La lección de la importancia de la cultura, como arma para la paz y la armonía social, no la aprendió ni la izquierda ni la derecha en eso 7 días de alegre rebeldía. La izquierda siguió y sigue alejada de todo lo que es arte, música, pintura, baile, teatro hablándole clicheses que el desierto ni oye ni entiende, aunque, eso sí, siguen al pie del patíbulo. La derecha, fuera y en el poder, se ocupó de engrandecer su gran feudo llamado “mi bolsillo” y se olvidó de la cultura, del libro (que las ferias han sido puros mamotretos), del canto a tal punto que derivó en las más vulgares expresiones que superan las primarias bachatas con su filosofía de amargue y misoginia (odio a la mujer).

El Dago de hoy, un poquito más añejo, es una prolongación de sus principios y su ética pegados como el pellejo de antaño, del Dago CORECATO de los 70. Tiene la misma cara, con sus mismos fondos de botella, una constelación de lunares, el pelo más largo en una cola que le acomoda, con aspecto de alquimista salido de un cuadro de David Teniers el joven, una bata africana, chancletas y una sonrisa y serenidad que podría ser envidia de cualquier papa, incluyendo a Francisco.

La sabiduría de este “maldito tíguere” desborda los libros que ha escrito sobre todas las vainas de nuestro folklor, de nuestra idiosincrasia y antropología lúdica. Es Dago un apasionado de nuestro carnaval cuyo guión ha narrado en muchísimas conferencias como maestro que es.

Cuando a Dago le dieron el cargo del Instituto del Folklor, un local que quedaba en el muelle de Santa Bárbara, frente a la planta eléctrica o de apagones, se organizó su pequeño museo. Si lo comparamos con lo que se ha hecho en La Vega, este no era más que un pírrico “tente ahí” y chimichurri que escapaba a los recursos que le asignaron. Lo que iba y lo que va es hacer un museo como se debe y que sea parte de un plan de turismo. Con todas las limitantes y con la ayuda de Cadillo, Dago no ha parado de trabajar en sus investigaciones y en la divulgación de nuestra cultura.
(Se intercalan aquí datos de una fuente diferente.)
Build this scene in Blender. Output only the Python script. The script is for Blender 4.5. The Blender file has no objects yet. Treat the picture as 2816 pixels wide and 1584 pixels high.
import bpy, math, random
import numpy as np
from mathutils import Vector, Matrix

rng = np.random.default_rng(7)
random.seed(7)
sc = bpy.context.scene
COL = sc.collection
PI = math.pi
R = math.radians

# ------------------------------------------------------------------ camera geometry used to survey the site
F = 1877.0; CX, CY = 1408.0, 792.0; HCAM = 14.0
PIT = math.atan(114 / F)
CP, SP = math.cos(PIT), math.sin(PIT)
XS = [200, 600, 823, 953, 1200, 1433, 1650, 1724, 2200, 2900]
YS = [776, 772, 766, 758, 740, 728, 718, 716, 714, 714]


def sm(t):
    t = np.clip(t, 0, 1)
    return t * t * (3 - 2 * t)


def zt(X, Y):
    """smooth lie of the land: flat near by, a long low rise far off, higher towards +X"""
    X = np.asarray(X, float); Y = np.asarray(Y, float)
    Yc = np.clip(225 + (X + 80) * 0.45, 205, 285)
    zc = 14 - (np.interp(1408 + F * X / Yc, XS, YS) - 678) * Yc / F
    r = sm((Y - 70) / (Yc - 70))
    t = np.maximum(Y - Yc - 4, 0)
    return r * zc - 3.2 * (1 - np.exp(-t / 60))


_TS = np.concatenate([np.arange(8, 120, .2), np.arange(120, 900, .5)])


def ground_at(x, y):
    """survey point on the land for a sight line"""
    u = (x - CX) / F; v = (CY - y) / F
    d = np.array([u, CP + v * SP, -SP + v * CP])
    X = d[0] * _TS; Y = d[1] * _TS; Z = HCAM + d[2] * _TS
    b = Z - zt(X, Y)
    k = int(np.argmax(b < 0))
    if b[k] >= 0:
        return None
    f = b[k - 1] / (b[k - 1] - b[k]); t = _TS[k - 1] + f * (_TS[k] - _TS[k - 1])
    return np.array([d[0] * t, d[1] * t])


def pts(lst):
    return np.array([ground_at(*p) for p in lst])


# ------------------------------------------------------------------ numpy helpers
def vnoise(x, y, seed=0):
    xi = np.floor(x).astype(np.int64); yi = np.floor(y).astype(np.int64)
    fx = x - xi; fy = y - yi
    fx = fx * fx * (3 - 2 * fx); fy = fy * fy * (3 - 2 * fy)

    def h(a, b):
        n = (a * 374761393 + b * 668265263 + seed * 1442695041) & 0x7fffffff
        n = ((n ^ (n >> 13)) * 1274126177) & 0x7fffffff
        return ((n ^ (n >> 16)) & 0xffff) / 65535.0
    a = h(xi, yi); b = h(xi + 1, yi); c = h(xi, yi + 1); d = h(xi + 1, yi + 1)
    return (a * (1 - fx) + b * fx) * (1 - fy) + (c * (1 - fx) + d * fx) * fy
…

La formación, trayectoria y entrega a este, su país, le ha dado todos los elementos como para que cualquier gobierno lo pusiera a la cabeza del Ministerio de Cultura, aparte de ser un amante ciego del arte en general, cosa que ninguno de los ministros ha tenido como cualidad. Agrego a Freddy Ginebra, que además es enllave de Dios Todopoderoso, en esa lista imposibilitada por la politiquería.
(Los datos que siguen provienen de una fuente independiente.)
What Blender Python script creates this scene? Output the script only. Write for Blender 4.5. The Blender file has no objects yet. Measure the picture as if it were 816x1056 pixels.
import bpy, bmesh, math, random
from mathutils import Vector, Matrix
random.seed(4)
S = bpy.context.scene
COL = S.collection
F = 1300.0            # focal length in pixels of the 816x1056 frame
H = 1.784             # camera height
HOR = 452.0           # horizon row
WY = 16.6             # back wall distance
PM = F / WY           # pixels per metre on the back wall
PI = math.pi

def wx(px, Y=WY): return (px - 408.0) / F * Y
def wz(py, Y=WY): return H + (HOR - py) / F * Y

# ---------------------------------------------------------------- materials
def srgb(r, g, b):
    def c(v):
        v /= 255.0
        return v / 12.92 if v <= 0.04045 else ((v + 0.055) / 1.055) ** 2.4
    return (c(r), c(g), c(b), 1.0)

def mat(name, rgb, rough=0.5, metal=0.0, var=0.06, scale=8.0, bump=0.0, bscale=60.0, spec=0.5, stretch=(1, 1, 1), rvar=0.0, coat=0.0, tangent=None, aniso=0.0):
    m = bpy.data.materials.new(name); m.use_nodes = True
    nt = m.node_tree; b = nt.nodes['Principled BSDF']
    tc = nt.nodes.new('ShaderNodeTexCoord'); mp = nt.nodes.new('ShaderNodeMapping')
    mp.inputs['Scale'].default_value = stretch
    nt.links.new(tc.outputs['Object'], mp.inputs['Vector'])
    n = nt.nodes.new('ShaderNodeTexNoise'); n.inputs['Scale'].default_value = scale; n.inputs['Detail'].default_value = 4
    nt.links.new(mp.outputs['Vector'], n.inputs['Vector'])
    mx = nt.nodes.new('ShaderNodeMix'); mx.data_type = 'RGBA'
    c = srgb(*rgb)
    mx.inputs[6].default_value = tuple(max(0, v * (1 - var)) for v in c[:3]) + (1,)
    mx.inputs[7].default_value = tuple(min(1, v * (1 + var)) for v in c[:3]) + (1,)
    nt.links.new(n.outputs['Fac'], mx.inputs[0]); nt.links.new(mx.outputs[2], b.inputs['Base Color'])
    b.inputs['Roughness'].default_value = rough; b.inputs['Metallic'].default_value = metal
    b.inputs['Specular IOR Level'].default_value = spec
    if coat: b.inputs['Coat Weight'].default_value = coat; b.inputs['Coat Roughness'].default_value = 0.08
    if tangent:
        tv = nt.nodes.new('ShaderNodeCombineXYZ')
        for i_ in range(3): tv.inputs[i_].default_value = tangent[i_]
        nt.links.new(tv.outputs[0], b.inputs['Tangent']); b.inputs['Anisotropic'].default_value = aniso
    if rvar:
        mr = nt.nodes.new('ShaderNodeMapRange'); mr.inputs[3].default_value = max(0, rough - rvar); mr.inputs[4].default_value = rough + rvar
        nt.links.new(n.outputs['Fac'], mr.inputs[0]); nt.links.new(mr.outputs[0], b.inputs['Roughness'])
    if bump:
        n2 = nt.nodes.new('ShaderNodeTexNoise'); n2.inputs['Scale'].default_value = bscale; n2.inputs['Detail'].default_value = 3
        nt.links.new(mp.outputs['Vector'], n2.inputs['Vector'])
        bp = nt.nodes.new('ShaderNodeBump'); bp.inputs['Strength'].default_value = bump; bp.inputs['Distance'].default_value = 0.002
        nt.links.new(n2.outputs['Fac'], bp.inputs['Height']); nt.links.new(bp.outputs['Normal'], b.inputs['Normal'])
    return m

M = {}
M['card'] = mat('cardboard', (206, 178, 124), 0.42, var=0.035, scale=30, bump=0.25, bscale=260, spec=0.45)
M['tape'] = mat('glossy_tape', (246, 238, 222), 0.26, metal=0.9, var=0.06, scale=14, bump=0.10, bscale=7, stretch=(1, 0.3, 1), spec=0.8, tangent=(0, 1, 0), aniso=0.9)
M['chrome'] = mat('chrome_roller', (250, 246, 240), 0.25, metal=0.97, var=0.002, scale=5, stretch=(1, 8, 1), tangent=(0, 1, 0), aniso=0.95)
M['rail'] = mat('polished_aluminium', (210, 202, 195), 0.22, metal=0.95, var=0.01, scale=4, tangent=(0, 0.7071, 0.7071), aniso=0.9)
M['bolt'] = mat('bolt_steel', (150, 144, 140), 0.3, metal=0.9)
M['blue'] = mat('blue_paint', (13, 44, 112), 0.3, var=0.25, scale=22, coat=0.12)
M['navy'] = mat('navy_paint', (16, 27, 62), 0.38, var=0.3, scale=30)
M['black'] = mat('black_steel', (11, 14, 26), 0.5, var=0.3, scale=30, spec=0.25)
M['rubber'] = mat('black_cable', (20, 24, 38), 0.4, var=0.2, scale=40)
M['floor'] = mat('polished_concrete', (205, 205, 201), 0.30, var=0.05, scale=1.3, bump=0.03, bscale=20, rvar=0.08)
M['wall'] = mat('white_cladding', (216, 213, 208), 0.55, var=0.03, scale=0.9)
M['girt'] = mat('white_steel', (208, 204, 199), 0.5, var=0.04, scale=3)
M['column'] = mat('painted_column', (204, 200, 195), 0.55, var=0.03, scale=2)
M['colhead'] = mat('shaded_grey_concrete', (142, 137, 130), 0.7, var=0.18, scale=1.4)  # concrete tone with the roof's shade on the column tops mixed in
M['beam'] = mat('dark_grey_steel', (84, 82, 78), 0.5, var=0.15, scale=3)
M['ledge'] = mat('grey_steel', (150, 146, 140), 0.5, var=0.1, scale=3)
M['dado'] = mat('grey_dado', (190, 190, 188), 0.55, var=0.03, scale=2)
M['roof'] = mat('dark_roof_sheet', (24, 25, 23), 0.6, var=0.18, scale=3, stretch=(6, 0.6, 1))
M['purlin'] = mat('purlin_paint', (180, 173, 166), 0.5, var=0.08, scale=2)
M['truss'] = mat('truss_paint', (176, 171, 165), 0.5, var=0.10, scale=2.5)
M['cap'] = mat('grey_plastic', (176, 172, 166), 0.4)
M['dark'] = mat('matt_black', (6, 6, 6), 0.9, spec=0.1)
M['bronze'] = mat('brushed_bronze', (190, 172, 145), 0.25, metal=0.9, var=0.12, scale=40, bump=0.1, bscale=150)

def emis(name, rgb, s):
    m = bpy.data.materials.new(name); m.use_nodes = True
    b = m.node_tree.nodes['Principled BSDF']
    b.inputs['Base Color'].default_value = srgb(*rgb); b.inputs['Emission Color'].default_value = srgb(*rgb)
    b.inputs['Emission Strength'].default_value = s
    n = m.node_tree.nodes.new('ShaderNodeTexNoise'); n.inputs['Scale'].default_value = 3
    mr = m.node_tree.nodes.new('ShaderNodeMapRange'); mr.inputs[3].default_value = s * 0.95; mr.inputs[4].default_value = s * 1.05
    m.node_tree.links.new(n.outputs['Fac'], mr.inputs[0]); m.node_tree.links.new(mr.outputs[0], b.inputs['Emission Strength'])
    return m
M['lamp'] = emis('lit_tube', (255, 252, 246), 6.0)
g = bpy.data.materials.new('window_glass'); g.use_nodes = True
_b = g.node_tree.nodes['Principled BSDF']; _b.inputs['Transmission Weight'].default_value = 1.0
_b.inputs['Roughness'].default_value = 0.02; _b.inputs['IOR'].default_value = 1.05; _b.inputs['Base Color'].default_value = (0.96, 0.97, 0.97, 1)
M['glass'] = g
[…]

¿Qué le impidió a Dago ser Ministro de Cultura? Tres colas:
1. No ser militante y limpia saco de ningún partido, condición sine qua non para que lo peguen, aunque no pegue.
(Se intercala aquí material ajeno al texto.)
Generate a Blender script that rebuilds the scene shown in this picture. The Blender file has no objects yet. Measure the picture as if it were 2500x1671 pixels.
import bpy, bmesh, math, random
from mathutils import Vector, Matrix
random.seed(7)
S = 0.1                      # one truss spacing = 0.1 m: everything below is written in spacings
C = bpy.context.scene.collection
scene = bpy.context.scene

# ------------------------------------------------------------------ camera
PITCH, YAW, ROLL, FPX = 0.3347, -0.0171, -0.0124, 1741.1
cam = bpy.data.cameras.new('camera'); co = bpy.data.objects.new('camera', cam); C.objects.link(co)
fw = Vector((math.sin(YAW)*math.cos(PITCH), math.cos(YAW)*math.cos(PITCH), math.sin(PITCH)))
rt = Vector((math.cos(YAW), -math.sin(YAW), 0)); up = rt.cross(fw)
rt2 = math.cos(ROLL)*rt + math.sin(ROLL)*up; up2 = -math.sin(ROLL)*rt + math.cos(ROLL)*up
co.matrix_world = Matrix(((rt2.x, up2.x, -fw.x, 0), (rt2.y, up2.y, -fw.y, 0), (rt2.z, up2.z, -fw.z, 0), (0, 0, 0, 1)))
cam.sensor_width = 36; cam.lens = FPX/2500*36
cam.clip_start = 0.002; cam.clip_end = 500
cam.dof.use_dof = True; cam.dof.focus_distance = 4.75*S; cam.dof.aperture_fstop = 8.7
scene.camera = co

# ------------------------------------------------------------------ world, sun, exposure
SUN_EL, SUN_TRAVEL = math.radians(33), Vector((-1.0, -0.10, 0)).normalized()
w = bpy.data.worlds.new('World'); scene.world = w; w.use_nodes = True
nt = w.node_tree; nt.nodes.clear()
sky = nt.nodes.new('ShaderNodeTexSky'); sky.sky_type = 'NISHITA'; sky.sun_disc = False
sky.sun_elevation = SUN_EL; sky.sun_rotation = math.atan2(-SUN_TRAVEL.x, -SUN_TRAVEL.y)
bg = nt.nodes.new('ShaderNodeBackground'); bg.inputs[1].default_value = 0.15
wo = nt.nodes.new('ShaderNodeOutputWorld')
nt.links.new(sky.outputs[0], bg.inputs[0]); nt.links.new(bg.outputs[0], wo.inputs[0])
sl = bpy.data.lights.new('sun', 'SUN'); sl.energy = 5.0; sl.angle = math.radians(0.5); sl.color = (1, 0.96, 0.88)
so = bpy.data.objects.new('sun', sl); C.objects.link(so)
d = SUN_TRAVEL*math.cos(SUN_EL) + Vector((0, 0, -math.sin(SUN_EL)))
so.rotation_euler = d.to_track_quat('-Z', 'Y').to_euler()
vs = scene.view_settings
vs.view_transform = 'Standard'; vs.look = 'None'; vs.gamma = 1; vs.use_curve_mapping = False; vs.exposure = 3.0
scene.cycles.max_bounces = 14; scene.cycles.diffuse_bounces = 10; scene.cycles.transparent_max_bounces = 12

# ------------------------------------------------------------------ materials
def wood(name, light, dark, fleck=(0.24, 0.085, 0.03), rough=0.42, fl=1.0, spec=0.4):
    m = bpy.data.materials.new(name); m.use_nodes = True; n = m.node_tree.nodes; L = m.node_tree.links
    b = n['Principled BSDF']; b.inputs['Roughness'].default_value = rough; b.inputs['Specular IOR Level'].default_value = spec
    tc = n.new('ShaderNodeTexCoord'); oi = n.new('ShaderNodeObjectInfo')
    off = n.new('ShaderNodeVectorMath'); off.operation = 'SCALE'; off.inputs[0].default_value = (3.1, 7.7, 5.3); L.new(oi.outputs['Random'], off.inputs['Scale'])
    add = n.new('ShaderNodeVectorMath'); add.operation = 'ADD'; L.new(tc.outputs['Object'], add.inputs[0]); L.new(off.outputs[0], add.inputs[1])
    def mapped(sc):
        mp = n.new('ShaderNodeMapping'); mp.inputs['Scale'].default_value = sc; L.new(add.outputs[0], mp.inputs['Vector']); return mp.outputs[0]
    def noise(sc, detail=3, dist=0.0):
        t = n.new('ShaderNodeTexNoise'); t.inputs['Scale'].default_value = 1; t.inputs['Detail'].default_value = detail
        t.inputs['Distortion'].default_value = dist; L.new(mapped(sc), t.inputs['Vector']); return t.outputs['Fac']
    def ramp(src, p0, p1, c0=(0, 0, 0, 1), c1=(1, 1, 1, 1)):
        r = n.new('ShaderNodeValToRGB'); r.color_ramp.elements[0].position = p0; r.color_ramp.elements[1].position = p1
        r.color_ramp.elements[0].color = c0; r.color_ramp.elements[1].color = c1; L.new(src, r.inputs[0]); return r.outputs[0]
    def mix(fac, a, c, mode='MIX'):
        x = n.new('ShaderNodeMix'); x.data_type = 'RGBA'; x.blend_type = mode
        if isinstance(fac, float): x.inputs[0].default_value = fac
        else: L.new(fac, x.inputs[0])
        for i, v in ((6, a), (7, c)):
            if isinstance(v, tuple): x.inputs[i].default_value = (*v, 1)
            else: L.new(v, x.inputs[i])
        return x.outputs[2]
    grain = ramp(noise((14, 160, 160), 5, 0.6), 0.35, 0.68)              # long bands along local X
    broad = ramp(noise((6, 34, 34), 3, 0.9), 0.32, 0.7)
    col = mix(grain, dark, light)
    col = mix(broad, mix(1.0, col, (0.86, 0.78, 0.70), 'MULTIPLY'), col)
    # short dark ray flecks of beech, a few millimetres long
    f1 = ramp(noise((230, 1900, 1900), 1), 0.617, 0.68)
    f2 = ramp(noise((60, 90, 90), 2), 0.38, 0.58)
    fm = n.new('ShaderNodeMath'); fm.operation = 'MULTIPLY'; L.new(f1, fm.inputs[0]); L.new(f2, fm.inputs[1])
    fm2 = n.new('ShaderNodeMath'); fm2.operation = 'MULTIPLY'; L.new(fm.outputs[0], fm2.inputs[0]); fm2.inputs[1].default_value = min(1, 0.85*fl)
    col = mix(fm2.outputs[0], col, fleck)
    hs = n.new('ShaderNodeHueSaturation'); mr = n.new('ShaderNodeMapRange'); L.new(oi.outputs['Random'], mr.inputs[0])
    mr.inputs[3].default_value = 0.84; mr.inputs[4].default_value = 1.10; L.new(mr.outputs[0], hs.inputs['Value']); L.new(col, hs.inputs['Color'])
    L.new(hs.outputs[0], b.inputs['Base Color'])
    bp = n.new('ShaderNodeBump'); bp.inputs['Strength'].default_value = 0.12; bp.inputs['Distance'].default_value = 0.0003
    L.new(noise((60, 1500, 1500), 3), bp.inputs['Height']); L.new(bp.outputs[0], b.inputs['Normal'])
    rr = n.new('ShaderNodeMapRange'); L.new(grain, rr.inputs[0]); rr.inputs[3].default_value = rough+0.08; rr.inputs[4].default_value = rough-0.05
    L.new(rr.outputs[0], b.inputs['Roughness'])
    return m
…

2. Su discurso africano del que las élites de este país no quieren saber. Somos negros “pero no como los haitianos” y menos africanos y en el fondo seguimos orgullosos de la “Madre Patria” por el cuento de la aparición de la Virgen en el Santo Cerro y el endiosamiento a Colón.

3. Por saber mucho, lo que es un gran obstáculo para ocupar cargos, desde que levantamos la consigna “¡viva el ñamerismo!”.

A pesar de todo y bajo amenazas, lo nombraron como asesor del carnaval, una entidad no oficial y con funcionamiento medalaganárico y sin cuarto, igualito que en Brasil. Ahí ha estado Dago con grilletes como los esclavos que el defiende como si fuera Montesino.

Dagoberto Tejeda ha dedicado toda su vida a este paisito que se comporta con ingratitud de la que se quejaba Máximo Gómez, su compueblano, al final de la guerra de Independencia de Cuba.
Una ingratitud que se manifiesta en el mismo desconocimiento de nuestros valores, de nuestros artistas, pintores, poetas, escritores, cantantes, músicos que arrastran una vejez en la miseria, pero con la vista aun capaz de ver pensiones enormes e inmerecidas de funcionarituchos que a todo vapor, y antes que se instale un nuevo gobierno, hacen los vergonzosos amarres de un premio que no les corresponde, con sus cortinas de humo incluidas.

Como podemos ver, o leer, Dago no necesita defensores, que más que hacerlo pretenden, bajo su sombra o por ósmosis, proteger sus propias botellas de varios litros a precio de marcos alemanes.

Sí, hay que mencionar junto a Dago, los que lo han acompañado como una sombra amiga: Roldán con sus ritmos anacaónicos, Mariano Hernández con su ojo de camaléon, el Juanpa más carnavalero que abogado, Ángel Matos más que amigo, Cadillo, un Sancho Panza incondicional… ¡ah! y el Komfu (Comité de Fusilamiento).

Bien hicieron en reponerlo. ¡Carajo!